一日中このことを尋ねていても結局樹木の方向を知ることはできません。ですが、もしもその枝葉を捨てて、その根幹について見てみるならば木の中心は上に立ち上がり空に向かっている様が見えてきます。すると東に出る枝もあり、西に向いている枝もあることがわかります。あるいは、南北に出ている枝もあります。しかも東西南北の各々向かう方向は異なりますが、その幹は一つであって、背いて離れることもないことが知られるのです。もしもその根本を捨てて、むだに枝葉について見るならば東西南北それぞれ誤り、ついにその樹木の全体を知ることはできないでしょう。

このことと同様に、もしも仏教の根本を知らないのに、たとえ八宗九宗を研究しても、またついに仏教のおおよそのことを知ることはできません。どうしてかと言えば、甲という宗派は念仏によらなければ成仏することはできないとして、題目など唱えてはいけない、唱えれば妨げとなる行となって往生できなくなると。乙なる宗派はいや題目でなければ成仏しない、念仏すれば題目を唱える功徳が消えてしまうと。

丙なる宗派は念仏を唱えたり題目を唱えたりというのはこれはみな顕教の説くところであって、今生で成仏する教えではないのです。ひたすら真言を唱えなさいと。あるいは、念仏も題目も真言もみなだめであると、本当の自分の、心の中の仏心を見つめそれになりきることこそ、この道の真実であるといい、ただ黙して坐りなさいと。つまり甲のよしとすることは乙が否定し、乙の正しいとすることを丙は正しくないとする。一日中八宗を探し九宗の門を叩くとも、ついに仏教の何たるかを知ることができないばかりか、疑念を抱いて、かえって学ばない方がよかったということになるでしょう。

では、いかにしたらよいのでしょうか。それは、ただその根本を求めればよいのであります。もしもその根本のところがわかるならば、枝葉はおのずから明らかになり、天台を学ぶもよし、そうすれば天台の教えから仏教の本来のあり方がわかることでしょう。あるいは禅や浄土の教えを学ぶのもよいでしょう。禅浄土の教えから仏教の本来がわかるというものです。さらに、甲の言うことも乙の言うことも、それぞれの主旨がわかり互いに妨げるものでもなく、甲をまっとうすることも仏教、乙をまっとうすることも仏教であるとわかります。あたかも東の枝もあって、西の枝もあることで同じ一樹木であるようなものです。つまりそれは他でもなく、仏教の根本のおおよそを了解することです。

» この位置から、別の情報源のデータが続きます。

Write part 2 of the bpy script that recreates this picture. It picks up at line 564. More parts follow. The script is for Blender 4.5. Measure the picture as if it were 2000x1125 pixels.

その根本とは何かといえば、十善十悪因果応報の真理のことであります。お釈迦様が三大阿僧祇と言われる果てしない時間の間修行してこられたのもこの真理を研究し体得するためだったのです。五十年余りの説法である八万四千の法門もこの真理をおし広げて説明し、展開したものであって、この天地世界に起こる様々な出来事、苦も楽も、窮することも達成されることも、各々その違いが起こる所以、広く十方世界にわたり様々に異なる理由を探求するとき、この真理に依らなければ到底知りえないのであります。